Des appels au soutien gouvernemental
Face à ce chaos, les entrepreneurs ne restent pas les bras croisés. Une enquête menée par *Startup Canada* auprès de 195 fondateurs révèle leurs attentes : 42 % réclament un **soutien financier** sous forme de subventions ou d’allégements fiscaux, 32 % veulent des informations claires sur les tariffs, et près d’un quart cherchent de l’aide pour diversifier leurs chaînes d’approvisionnement.
La Fédération canadienne des entreprises indépendantes va plus loin, exigeant du Premier ministre Justin Trudeau un rappel immédiat du Parlement. L’objectif ? S’assurer que chaque dollar collecté via les taxes soit redistribué aux entreprises touchées. Une demande relayée par des figures comme Arlene Dickinson, investisseuse et membre du Conseil Canada-États-Unis, qui promet des programmes d’aide imminents.
Adaptation et résilience : l’exemple de SRTX
Toutes les start-ups ne subissent pas les tariffs de la même manière. **SRTX**, basée à Montréal et connue pour ses collants Sheertex, a dû licencier temporairement 40 % de son personnel en prévision des taxes. Grâce à une clause de l’accord États-Unis-Mexique-Canada, l’entreprise a pivoté vers des matériaux sourcés aux États-Unis pour contourner des droits de douane pouvant atteindre 41 %. Une décision stratégique, mais coûteuse.
La PDG, Katherine Homuth, a aussi bénéficié d’un répit inattendu : la préservation temporaire de l’exemption *de minimis*, qui permet aux envois de moins de 800 $ d’entrer aux États-Unis sans frais. Une bouffée d’oxygène pour les ventes directes aux consommateurs, mais qui pourrait s’évanouir si les États-Unis changent leurs règles.
Un élan patriotique pour sauver la mise
Si les tariffs frappent fort, ils réveillent aussi un sentiment d’unité. Depuis les premières menaces américaines, les initiatives pour promouvoir les produits canadiens se multiplient. Des bases de données et applications mobiles, comme des scanners de produits locaux, voient le jour pour guider les consommateurs vers des achats patriotes.

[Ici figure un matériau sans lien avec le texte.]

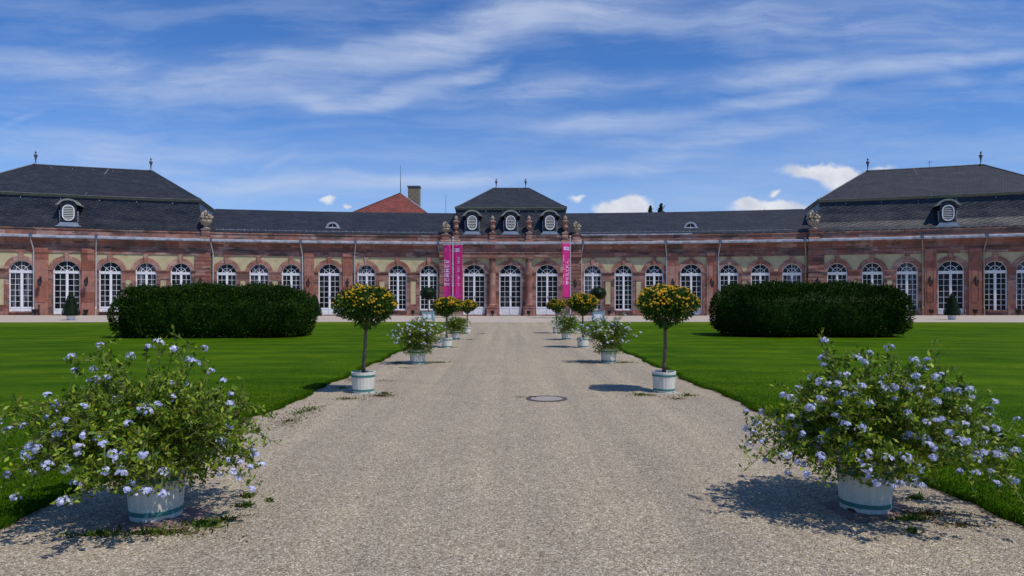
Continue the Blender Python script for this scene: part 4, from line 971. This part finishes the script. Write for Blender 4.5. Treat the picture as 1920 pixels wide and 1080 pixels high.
def lantana(seed, nfl, lean):
    g = np.random.default_rng(seed); ax = (.50, .50, .30); n = 5200
    P, dr, nr = crown_leaves(n, ax, g, .05, 2.0, .09, .24, lf=6.0, upb=-.1)
    cz = 1.53; P[:, 2] -= np.where(P[:, 2] < 0, .12*np.exp(-(np.hypot(P[:, 0], P[:, 1])/.16)**2), 0) ; C = np.array((lean, 0, cz)); P += C
    V = leaflets(P, g, g.uniform(.04, .09, n), .8, dr)
    fo = np_mesh('lantana_foliage', V, 4, M_lant); fo = join('lantana_foliage', fo, core(ax, 2.0, .70, 18, 10), tuple(C))
    Pf, _, nf = crown_leaves(nfl*5, ax, g, .05, 2.0, .0, .24, lf=6.0); k = ((nf[:, 2] + g.normal(0, .45, len(nf))) > -.05) & ((nz(Pf, 11.0, 1.0) + g.normal(0, .30, len(nf))) > -.02); Pf = Pf[k][:nfl]; nf = nf[k][:nfl]
    Pf = Pf * 1.03 + C; Fv = florets(Pf, nf, g, .021, 16, .0105, 4)
    tr = MB(); tr.tube([(0, 0, .30), (.004+lean*.1, .01, .55), (lean*.35+.012, 0, .80), (lean*.7-.004, .008, 1.0), (lean, 0, 1.20), (lean, 0, 1.32)], [.038, .032, .030, .028, .030, .022], 10)
    for k in range(9):
        a = 2*pi*k/9 + .3; tr.tube([(lean, 0, 1.16), (lean+.10*cos(a), .10*sin(a), 1.26), (lean+.30*cos(a), .30*sin(a), 1.42)], [.014, .011, .005], 5)
    return fo, np_mesh('blossoms', Fv, 4, M_lantfl), tr.mesh('trunk', M_bark, True)
LA = lantana(7, 210, .06); LB = lantana(8, 400, .03)
def lant_thing(ms, label, loc, rz=0, sc=1.0):
    t = thing('potted_lantana', label, 'potted tree', loc, rz, 'standard lantana trees in white tubs', (sc, sc, sc)); add_tub(t)
    link('crown', ms[0], (0,0,0), 0, t); link('blossoms', ms[1], (0,0,0), 0, t); link('trunk', ms[2], (0,0,0), 0, t); return t
ta = lant_thing(LA, 'nearest standard lantana left of the path, scattered yellow flowers over a green ball crown', gp(681, 736))
tb = lant_thing(LB, 'nearest standard lantana right of the path, its ball crown thick with orange-yellow flowers', gp(1245, 735))
copy_thing(tb, gp(838, 652), 2.1, 'orange flowered lantana standing in front of the left magenta banner', .92)
copy_thing(tb, gp(1093, 652), 4.0, 'orange flowered lantana right of the right magenta banner, in front of the wall', .98)
copy_thing(tb, gp(876, 626), 1.0, 'smallest farthest lantana left of the path, in front of the left middle door', .86)
copy_thing(tb, gp(1043, 625), 5.2, 'smallest farthest lantana right of the path, in front of the right middle door', .88)
# slabs under the nearest tubs
for (px, py), m_, lb, w in (((300, 972), M_slab, 'reddish stone slab under the nearest left tub', .30), ((1640, 958), M_slab, 'reddish stone slab under the nearest right tub', .32), ((690, 737), M_slab2, 'pale stone slab under the tub of the near left lantana', .27), ((1248, 736), M_slab2, 'pale stone slab under the tub of the near right lantana', .24)):
    q = gp(px, py); mb = MB(); rr = random.Random(px); pts = [(w*(1+rr.uniform(-.05, .05))*sx, w*(1+rr.uniform(-.05, .05))*sy) for sx, sy in ((-1,-.8), (1,-.8), (1,.8), (-1,.8))]
    mb.add([(x, y, 0) for x, y in pts] + [(x*.98, y*.98, .012) for x, y in pts], [(4,5,6,7), (0,1,5,4), (1,2,6,5), (2,3,7,6), (3,0,4,7)])
    o = link('stone_slab', mb.mesh('stone_slab', m_), (q[0], q[1], -.009), .1); tag(o, lb, 'slab', 'stone slabs under the tubs')
# manhole
q = gp(1025, 748); mh = thing('manhole_cover', 'round concrete manhole cover with a dark iron ring in the gravel path', 'manhole cover', (q[0], q[1], .004))
mb = MB(); mb.lathe([(.26, -.01), (.335, -.01), (.335, .004), (.262, .006)], 40, cap=False); link('ring', mb.mesh('ring', M_rust), (0,0,0), 0, mh)
mb = MB(); mb.lathe([(.001, .004), (.258, .004), (.258, -.01), (.001, -.01)], 40); link('lid', mb.mesh('lid', M_concrete), (0,0,0), 0, mh)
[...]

**Tre’Dish**, une plateforme d’épicerie en ligne basée à Toronto, illustre ce mouvement. Son PDG, Peter Hwang, rapporte que 70 % des produits vendus sur son site sont désormais fabriqués au Canada, grâce à une vague d’inscriptions d’entreprises locales. De son côté, SRTX a vu Costco Canada commander en masse pour écouler des stocks initialement destinés aux États-Unis.

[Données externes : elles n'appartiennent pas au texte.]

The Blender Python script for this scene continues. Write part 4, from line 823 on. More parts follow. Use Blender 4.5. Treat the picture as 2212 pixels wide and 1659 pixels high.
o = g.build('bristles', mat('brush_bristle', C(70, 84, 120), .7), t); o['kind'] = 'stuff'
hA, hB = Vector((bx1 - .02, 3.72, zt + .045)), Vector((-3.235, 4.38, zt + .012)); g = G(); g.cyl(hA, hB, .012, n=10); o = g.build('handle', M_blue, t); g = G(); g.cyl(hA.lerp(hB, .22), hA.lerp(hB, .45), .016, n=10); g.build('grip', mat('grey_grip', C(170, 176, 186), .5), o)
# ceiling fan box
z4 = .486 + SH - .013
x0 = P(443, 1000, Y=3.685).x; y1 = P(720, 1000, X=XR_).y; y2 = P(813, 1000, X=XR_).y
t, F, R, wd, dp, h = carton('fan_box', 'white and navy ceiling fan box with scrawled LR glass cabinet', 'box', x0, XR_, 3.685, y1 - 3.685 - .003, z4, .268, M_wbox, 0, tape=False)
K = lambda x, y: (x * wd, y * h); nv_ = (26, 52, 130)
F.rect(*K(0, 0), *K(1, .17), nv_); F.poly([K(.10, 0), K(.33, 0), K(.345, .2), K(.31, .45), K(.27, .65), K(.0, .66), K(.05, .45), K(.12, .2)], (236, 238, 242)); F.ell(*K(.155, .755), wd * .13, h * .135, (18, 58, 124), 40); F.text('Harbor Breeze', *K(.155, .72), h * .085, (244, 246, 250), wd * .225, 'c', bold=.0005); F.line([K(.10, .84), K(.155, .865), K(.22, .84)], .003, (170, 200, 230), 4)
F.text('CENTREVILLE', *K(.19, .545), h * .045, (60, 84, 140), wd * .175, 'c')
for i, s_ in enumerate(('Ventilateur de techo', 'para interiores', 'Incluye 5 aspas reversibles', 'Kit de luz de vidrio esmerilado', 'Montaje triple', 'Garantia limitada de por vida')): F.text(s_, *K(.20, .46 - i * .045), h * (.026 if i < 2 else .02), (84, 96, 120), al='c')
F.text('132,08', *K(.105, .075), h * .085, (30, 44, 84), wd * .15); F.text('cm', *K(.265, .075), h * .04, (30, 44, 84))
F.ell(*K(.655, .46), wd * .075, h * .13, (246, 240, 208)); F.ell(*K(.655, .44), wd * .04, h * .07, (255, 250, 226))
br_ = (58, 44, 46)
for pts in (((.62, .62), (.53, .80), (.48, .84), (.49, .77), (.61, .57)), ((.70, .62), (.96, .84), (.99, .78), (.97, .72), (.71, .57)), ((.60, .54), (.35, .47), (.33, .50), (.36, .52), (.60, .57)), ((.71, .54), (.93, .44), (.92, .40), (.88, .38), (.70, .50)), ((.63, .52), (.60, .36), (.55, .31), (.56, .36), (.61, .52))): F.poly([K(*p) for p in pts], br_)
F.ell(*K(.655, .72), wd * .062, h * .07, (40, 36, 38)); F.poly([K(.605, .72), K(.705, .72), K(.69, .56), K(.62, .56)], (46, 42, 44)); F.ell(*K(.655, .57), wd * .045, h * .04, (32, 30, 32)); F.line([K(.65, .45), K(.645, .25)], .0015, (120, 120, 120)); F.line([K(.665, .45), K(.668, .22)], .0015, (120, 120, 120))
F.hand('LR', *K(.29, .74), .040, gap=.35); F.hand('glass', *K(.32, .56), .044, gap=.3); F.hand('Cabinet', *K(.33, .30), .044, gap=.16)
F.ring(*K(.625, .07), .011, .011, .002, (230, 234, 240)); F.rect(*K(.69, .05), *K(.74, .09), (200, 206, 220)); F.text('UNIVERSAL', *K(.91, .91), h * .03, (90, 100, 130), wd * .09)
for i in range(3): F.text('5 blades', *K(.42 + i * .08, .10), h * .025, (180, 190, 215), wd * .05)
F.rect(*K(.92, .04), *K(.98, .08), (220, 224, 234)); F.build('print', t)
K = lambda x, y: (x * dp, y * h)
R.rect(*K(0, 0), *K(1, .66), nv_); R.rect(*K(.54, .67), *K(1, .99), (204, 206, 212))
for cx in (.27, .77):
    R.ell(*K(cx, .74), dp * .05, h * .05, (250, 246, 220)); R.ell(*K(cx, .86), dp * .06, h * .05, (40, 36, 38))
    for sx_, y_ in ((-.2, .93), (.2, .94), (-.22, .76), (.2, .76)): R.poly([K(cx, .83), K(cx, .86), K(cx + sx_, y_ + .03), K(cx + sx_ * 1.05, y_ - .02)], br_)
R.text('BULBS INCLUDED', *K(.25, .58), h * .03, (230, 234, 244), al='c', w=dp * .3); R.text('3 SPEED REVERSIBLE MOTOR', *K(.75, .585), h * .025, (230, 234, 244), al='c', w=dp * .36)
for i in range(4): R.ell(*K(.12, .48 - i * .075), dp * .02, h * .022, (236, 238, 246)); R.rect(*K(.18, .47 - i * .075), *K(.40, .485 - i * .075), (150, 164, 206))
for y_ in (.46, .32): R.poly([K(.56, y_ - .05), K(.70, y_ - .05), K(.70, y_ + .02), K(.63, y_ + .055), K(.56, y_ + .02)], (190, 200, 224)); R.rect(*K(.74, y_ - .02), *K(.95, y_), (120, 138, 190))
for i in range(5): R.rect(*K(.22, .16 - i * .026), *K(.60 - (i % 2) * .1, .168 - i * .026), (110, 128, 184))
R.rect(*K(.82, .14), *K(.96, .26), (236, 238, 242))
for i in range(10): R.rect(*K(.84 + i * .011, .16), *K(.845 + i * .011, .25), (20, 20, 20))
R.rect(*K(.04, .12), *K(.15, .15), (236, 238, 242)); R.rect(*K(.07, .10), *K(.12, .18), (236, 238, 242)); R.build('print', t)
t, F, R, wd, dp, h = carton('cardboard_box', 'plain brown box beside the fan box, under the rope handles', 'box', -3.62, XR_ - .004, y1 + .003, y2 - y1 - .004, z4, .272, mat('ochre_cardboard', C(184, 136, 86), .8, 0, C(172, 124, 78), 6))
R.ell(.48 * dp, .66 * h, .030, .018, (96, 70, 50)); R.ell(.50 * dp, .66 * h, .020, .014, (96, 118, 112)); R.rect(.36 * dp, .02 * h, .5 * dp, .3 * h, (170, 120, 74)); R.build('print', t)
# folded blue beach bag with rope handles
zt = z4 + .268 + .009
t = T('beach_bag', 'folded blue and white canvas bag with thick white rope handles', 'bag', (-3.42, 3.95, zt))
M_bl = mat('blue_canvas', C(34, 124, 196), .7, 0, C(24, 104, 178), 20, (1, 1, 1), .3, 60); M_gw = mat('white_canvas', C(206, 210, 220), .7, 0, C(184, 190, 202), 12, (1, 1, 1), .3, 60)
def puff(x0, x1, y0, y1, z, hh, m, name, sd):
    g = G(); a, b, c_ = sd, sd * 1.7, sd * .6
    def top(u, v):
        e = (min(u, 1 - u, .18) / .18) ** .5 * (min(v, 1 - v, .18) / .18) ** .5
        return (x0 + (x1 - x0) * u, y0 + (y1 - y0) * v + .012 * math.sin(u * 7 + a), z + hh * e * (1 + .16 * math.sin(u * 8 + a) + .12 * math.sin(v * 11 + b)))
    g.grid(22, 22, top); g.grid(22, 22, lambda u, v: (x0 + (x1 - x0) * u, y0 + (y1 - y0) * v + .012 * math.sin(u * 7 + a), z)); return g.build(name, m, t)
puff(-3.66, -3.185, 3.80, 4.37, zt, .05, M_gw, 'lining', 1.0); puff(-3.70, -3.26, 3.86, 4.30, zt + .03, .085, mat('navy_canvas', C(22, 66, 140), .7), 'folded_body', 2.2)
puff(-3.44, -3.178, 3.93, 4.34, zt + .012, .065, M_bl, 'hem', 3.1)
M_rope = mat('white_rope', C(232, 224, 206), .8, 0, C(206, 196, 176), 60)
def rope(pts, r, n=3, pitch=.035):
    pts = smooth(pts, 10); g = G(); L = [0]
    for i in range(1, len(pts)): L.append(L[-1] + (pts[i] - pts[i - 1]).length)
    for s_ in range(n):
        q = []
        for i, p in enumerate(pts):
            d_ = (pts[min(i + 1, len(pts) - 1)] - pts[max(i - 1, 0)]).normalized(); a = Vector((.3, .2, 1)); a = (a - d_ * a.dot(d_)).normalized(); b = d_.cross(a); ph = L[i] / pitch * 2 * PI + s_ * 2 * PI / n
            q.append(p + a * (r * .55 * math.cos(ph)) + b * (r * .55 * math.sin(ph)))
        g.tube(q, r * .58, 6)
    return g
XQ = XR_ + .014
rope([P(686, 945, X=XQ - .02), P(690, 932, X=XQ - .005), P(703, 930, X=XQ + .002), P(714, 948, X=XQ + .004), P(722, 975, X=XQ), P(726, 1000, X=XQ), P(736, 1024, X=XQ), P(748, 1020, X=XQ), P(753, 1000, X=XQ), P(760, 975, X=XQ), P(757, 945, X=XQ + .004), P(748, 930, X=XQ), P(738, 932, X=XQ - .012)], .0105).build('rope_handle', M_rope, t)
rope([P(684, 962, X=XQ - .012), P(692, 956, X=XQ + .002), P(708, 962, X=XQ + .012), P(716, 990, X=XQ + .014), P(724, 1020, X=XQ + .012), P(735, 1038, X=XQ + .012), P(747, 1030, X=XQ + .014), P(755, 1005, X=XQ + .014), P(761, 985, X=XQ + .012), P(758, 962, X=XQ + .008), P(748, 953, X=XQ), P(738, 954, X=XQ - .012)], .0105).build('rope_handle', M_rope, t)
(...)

Vers une nouvelle ère pour la tech canadienne ?
Cette guerre commerciale, bien qu’imposante, pourrait marquer un tournant. En forçant les start-ups à repenser leurs modèles, elle ouvre la voie à une autonomie accrue. Réduire la dépendance aux États-Unis, diversifier les marchés, investir dans l’innovation locale : les idées fusent pour transformer ce revers en tremplin.
Pour y parvenir, le rôle du gouvernement sera crucial. Les entrepreneurs attendent des mesures concrètes, rapides et adaptées. Mais une chose est sûre : la résilience des start-ups canadiennes, forgée dans l’adversité, pourrait bien écrire le prochain chapitre de leur succès.
Et vous, pensez-vous que cette crise révélera le meilleur de l’innovation canadienne ? Les mois à venir seront décisifs.